* Information shown
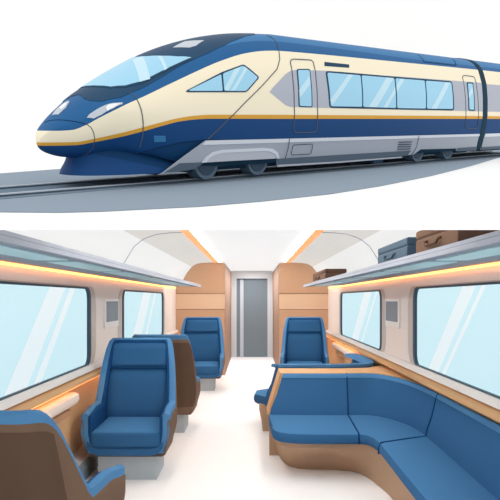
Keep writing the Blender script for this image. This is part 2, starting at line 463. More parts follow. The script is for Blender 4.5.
# ------------------------------------------------------------------ corner sofas
def resamp(pts, n):
    P = np.array(pts, float); L = np.r_[0, np.cumsum(np.hypot(*np.diff(P, axis=0).T))]
    q = np.linspace(0, L[-1], n); return np.stack([np.interp(q, L, P[:, 0]), np.interp(q, L, P[:, 1])], 1)
def smooth_poly(pts, it=2):
    P = [tuple(p) for p in pts]
    for _ in range(it):
        Q = [P[0]]
        for a, b in zip(P[:-1], P[1:]):
            Q += [(a[0]*.75+b[0]*.25, a[1]*.75+b[1]*.25), (a[0]*.25+b[0]*.75, a[1]*.25+b[1]*.75)]
        P = Q+[P[-1]]
    return P
HS = .385; HB = .75
def sofa(name_label, Fs, Js, Bs, base_t, base_b, mirror_seams, HB=.75, deep=0):
    """Fs, Js, Bs: lists of segments; each segment is a polyline with plan points"""
    t = thing('corner_sofa', name_label, 'sofa')
    for k, (f, j, b) in enumerate(zip(Fs, Js, Bs)):
        n = 14; f = resamp(f, n); j = resamp(j, n); b = resamp(b, n)
        rows = []; 
        for i in range(n):
            e = 1.0
            a, c = Vector((*f[i], 0)), Vector((*j[i], 0)); dirn = (c-a).normalized()
            def pt(base, off, z): 
                q = base+dirn*off; return (q.x, q.y, z)
            rows.append([pt(a, .06, .285), pt(a, .01, .295), pt(a, -.02, .32), pt(a, -.02, .35), pt(a, -.005, HS-.008), pt(a, .03, HS), pt(c, 0, HS+.004), pt(c, .03, HS), pt(c, .03, .285)])
        bm = loft_closed(rows); bmesh.ops.recalc_face_normals(bm, faces=bm.faces[:])
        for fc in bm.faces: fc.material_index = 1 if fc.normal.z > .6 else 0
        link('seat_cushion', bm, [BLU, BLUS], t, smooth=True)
        rows = []
        for i in range(n):
            a, c = Vector((*j[i], 0)), Vector((*b[i], 0)); dirn = (c-a).normalized()
            def L(v, z, o=0): q = a.lerp(c, v)+dirn*o; return (q.x, q.y, z)
            rows.append([L(0, HS-.02), L(.12, HS+.06), L(.5, .56), L(.86, HB-.035), L(.93, HB-.012), L(1, HB-.008), L(1, HB-.03, .02), L(.75, HS, .02), L(.6, HS-.02, .01)])
        bm = loft_closed(rows); link('backrest', bm, BLU, t, smooth=True)
        # piping along the top edge
        bm = bmesh.new(); rows = []
        for i in range(n):
            a, c = Vector((*j[i], 0)), Vector((*b[i], 0)); dirn = (c-a).normalized()
            def L(v, z, o=0): q = a.lerp(c, v)+dirn*o; return (q.x, q.y, z)
            rows.append([L(.86, HB-.036, -.006-deep), L(.92, HB-.004, -.004-deep), L(1, HB+.003, 0), L(1, HB-.0, .018), L(1, HB-.03, .018), L(.95, HB-.04, 0)])
        link('piping', loft_closed(rows), BLUL, t, smooth=True)
    for (f, j, b) in mirror_seams:
        bm = bmesh.new()
        a, c, e = Vector((*f, 0)), Vector((*j, 0)), Vector((*b, 0)); dn = (c-a).normalized(); d2 = (e-c).normalized()
        pts = [a+dn*-.021+Vector((0, 0, .30)), a+dn*-.022+Vector((0, 0, .35)), a+dn*.0+Vector((0, 0, HS)), a.lerp(c, .5)+Vector((0, 0, HS+.003)), c+Vector((0, 0, HS+.003)), c.lerp(e, .12)+Vector((0, 0, HS+.065)), c.lerp(e, .5)+Vector((0, 0, .562)), c.lerp(e, .9)+Vector((0, 0, HB-.02)), e+Vector((0, 0, HB+.002))]
        tube(bm, pts, .0075, 6); link('seam', bm, SEAM, t)
    n = 40; bt = resamp(base_t, n); bb = resamp(base_b, n)
    top_in = resamp([q for s in Js for q in s], n)
    rows = []
    for i in range(n):
        a, b_, c = bt[i], bb[i], top_in[i]
        rows.append([(b_[0], b_[1], 0), (a[0]*.35+b_[0]*.65, a[1]*.35+b_[1]*.65, .12), (a[0], a[1], .24), (a[0], a[1], .30), (c[0], c[1], .30), (c[0], c[1], 0)])
    link('base', loft_closed(rows), BRS, t, smooth=True)
    return t
c1F = smooth_poly([(.885, 5.80), (.95, 5.78), (.985, 5.66), (1.0, 5.43)])
c1J = smooth_poly([(.92, 6.70), (1.10, 6.72), (1.22, 6.62), (1.33, 6.36), (1.40, 6.08), (1.41, 5.67)])
c1B = smooth_poly([(.95, 7.02), (1.15, 7.05), (1.26, 7.0), (1.40, 6.66), (1.465, 6.1), (1.47, 5.53)])
endF = smooth_poly([(.175, 6.3), (.18, 6.0), (.25, 5.86), (.42, 5.80), (.885, 5.80)])
sofa('large curved blue corner sofa on a brown base, filling the lower right',
     [endF, c1F, [(1.0, 5.43), (.985, 4.45), (.97, 2.95)]],
     [smooth_poly([(.165, 6.72), (.4, 6.70), (.92, 6.70)]), c1J, [(1.41, 5.67), (1.38, 4.6), (1.33, 2.95)]],
     [smooth_poly([(.32, 7.02), (.6, 7.02), (.95, 7.02)]), c1B, [(1.47, 5.53), (1.468, 4.4), (1.46, 2.95)]],
     smooth_poly([(.19, 6.8), (.20, 6.1), (.30, 5.9), (.88, 5.88), (.99, 5.82), (1.05, 5.6), (1.06, 5.3), (1.05, 2.95)]),
     smooth_poly([(.235, 6.95), (.29, 6.35), (.40, 6.16), (.82, 6.14), (.95, 6.0), (1.01, 5.65), (1.07, 5.2), (1.07, 2.95)]),
     [((.885, 5.80), (.92, 6.70), (.95, 7.02)), ((1.0, 5.43), (1.41, 5.67), (1.47, 5.53))])
sofa('blue sofa facing away behind the tan divider, only its rim and left seat end showing',
     [[(.03, 8.2), (.06, 8.6), (.2, 8.75), (.85, 8.75)], smooth_poly([(.85, 8.75), (.93, 8.8), (.97, 9.0)]) ],
     [[(.15, 7.95), (.5, 7.95), (.9, 7.95)], smooth_poly([(.9, 7.95), (1.05, 8.0), (1.15, 8.3), (1.18, 9.2)])],
     [[(.275, 7.63), (.6, 7.63), (.95, 7.63)], smooth_poly([(.95, 7.63), (1.2, 7.66), (1.36, 7.82), (1.405, 8.15), (1.40, 8.7), (1.36, 9.2)])],
     smooth_poly([(.08, 8.0), (.12, 8.4), (.25, 8.62), (.8, 8.66), (.95, 9.1)]),
     smooth_poly([(.12, 7.95), (.2, 8.3), (.3, 8.45), (.8, 8.5), (1.0, 9.1)]),
     [], HB=.785, deep=.12)
# tan divider between the two backs
bm = bmesh.new()
topc = [(.27, 7.07), (.95, 7.07)]+c1B[1:]
topc = [(.285, 7.07), (.95, 7.07), (1.15, 7.10), (1.29, 7.05), (1.43, 6.7), (1.485, 6.2), (1.495, 5.6), (1.498, 5.6), (1.498, 9.3), (1.495, 8.4), (1.47, 7.9), (1.27, 7.63), (.95, 7.56), (.285, 7.56)]
vt = [bm.verts.new((x, y, HB+.002)) for x, y in topc]
vb = [bm.verts.new((x-(.13 if x < .3 else 0), y, .33)) for x, y in topc]
vc = [bm.verts.new((x-(.06 if x < .3 else 0), y, 0)) for x, y in topc]
bm.faces.new(vt); bm.faces.new(vc[::-1]); m = len(topc)
for i in range(m):
    j = (i+1) % m; bm.faces.new((vt[i], vb[i], vb[j], vt[j])); f_ = bm.faces.new((vb[i], vc[i], vc[j], vb[j])); f_.material_index = 1
tag(link('divider_counter', bm, [TANL, BRS]), 'tan divider top between the two back-to-back blue sofas', 'divider')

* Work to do
Exactly restate the lines from the beginning of the data through the line with "for fc in bm.faces: fc.material_index", and no others, keeping pictures out.

* Task output
Keep writing the Blender script for this image. This is part 2, starting at line 463. More parts follow. The script is for Blender 4.5.
# ------------------------------------------------------------------ corner sofas
def resamp(pts, n):
    P = np.array(pts, float); L = np.r_[0, np.cumsum(np.hypot(*np.diff(P, axis=0).T))]
    q = np.linspace(0, L[-1], n); return np.stack([np.interp(q, L, P[:, 0]), np.interp(q, L, P[:, 1])], 1)
def smooth_poly(pts, it=2):
    P = [tuple(p) for p in pts]
    for _ in range(it):
        Q = [P[0]]
        for a, b in zip(P[:-1], P[1:]):
            Q += [(a[0]*.75+b[0]*.25, a[1]*.75+b[1]*.25), (a[0]*.25+b[0]*.75, a[1]*.25+b[1]*.75)]
        P = Q+[P[-1]]
    return P
HS = .385; HB = .75
def sofa(name_label, Fs, Js, Bs, base_t, base_b, mirror_seams, HB=.75, deep=0):
    """Fs, Js, Bs: lists of segments; each segment is a polyline with plan points"""
    t = thing('corner_sofa', name_label, 'sofa')
    for k, (f, j, b) in enumerate(zip(Fs, Js, Bs)):
        n = 14; f = resamp(f, n); j = resamp(j, n); b = resamp(b, n)
        rows = []; 
        for i in range(n):
            e = 1.0
            a, c = Vector((*f[i], 0)), Vector((*j[i], 0)); dirn = (c-a).normalized()
            def pt(base, off, z): 
                q = base+dirn*off; return (q.x, q.y, z)
            rows.append([pt(a, .06, .285), pt(a, .01, .295), pt(a, -.02, .32), pt(a, -.02, .35), pt(a, -.005, HS-.008), pt(a, .03, HS), pt(c, 0, HS+.004), pt(c, .03, HS), pt(c, .03, .285)])
        bm = loft_closed(rows); bmesh.ops.recalc_face_normals(bm, faces=bm.faces[:])
        for fc in bm.faces: fc.material_index = 1 if fc.normal.z > .6 else 0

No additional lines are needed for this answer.